Véronique Gens et Sandrine Piau, flamboyantes Rivales en récital au TCE
Le Centre de Musique Baroque de Versailles et son Directeur du pôle artistique Benoît Dratwicki démontrent une nouvelle fois la richesse de leurs travaux, exhumant des partitions inédites qui constituent notre patrimoine musical, et en l'occurrence ce programme intriguant. À part le célèbre "Divinités du Styx" tiré de l’Alceste de Gluck, Sandrine Piau et Véronique Gens font redécouvrir des pages au goût d'inédit, de Grétry, Gossec, Dalayrac, Edelmann ou Sacchini.
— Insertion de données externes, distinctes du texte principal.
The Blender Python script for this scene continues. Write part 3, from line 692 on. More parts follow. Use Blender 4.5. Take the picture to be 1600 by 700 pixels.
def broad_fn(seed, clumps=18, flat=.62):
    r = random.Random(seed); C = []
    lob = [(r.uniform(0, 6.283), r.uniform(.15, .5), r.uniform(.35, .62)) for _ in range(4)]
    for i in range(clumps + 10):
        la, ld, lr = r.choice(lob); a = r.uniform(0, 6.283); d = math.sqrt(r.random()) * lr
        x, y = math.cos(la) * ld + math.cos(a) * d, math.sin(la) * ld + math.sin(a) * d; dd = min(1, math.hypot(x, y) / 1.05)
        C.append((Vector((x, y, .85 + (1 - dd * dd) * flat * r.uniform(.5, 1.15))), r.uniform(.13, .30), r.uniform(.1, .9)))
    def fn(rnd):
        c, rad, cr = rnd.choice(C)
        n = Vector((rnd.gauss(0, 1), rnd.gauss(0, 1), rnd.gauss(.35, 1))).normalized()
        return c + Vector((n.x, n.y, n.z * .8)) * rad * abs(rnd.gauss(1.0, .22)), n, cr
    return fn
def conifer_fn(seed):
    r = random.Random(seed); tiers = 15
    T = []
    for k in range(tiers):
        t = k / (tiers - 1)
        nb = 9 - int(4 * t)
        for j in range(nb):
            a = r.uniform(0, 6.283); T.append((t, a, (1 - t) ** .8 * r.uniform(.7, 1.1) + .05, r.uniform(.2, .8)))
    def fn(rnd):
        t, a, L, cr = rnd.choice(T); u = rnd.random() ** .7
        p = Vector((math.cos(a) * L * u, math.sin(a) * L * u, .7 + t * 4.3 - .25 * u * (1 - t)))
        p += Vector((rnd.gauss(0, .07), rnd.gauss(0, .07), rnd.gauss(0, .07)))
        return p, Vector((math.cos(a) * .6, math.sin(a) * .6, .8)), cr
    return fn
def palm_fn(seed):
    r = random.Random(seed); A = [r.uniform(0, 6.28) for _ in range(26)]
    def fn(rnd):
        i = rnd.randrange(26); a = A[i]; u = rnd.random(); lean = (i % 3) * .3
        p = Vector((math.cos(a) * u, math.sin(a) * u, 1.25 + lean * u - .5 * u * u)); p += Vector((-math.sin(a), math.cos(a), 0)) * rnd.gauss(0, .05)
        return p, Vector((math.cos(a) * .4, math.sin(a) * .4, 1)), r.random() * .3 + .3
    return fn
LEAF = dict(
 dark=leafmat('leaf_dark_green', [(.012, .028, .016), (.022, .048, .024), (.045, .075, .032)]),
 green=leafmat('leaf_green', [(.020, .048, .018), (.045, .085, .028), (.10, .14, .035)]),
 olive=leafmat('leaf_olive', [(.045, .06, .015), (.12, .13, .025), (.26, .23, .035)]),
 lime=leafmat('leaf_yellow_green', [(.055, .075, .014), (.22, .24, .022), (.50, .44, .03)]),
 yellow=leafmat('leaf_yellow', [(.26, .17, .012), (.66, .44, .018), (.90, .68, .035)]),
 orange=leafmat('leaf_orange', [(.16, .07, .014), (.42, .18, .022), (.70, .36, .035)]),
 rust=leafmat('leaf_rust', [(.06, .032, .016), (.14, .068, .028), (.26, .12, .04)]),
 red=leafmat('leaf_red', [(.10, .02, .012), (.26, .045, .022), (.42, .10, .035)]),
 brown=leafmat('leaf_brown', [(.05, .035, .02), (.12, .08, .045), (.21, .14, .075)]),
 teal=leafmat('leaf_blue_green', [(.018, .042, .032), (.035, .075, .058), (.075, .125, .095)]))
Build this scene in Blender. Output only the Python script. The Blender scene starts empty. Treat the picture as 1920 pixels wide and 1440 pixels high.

Le Concert de la Loge, ici en grand effectif avec cordes, bois et cuivres, virevolte et fait des étincelles sous l’impulsion de son chef. Julien Chauvin dirige depuis sa place de premier violon, et donne à son ensemble un souffle et une carrure éloquents et appréciés. Toutes les phrases sont pensées, restituées avec un très large éventail de nuances, des contrastes saisissants dans les couleurs, des ruptures de rythmes bien amenées et jamais déplacées, une homogénéité dans les pupitres et dans la polychromie d’ensemble, le tout avec une complicité notable entre tous les musiciens. Cette rigueur et cette souplesse font mouche notamment dans le finale de la Symphonie n°82 dite "L’Ours" de Haydn avec ses montées en puissance vertigineuses et des moments primesautiers et printaniers très apaisants.
Sandrine Piau déploie ici son soprano radieux et léger avec une suavité et une douceur constantes. Déroulant les vocalises hardies avec une facilité confondante, elle laisse éclater sa quinte aiguë avec finesse et précision. Mais avec les années le médium s’est étoffé également, donnant du caractère à ses accents plus dramatiques, comme dans le Thésée de Gossec. À tel point que dans les duos les deux timbres pourtant assez distincts se mêlent d’une coloration sombre assez inattendue.
Véronique Gens donne libre cours à la majesté de sa tessiture et à la largeur de son médium sans bouder son plaisir. Ses facilités évidentes de tragédienne saisissent l’auditoire par un simple regard ou un geste du bras, sans avoir nul besoin de l’apparat d’un costume et d’un décor en lumière pour faire effet, en particulier avec l’Ariane dans l'isle de Naxos d’Edelmann, où un frisson parcourt la salle lorsqu'elle déploie des montées dramatiques, foudroyantes et implacables. Le volume, certes impressionnant, est toujours maitrisé et la diction irréprochable mais surtout porté par l’intelligence des phrasés et la musicalité minutieuse.
Conquis par le métier de ces deux ambassadrices du chant français et par la vivacité des instrumentistes, c’est une franche ovation qui vient clôturer la soirée.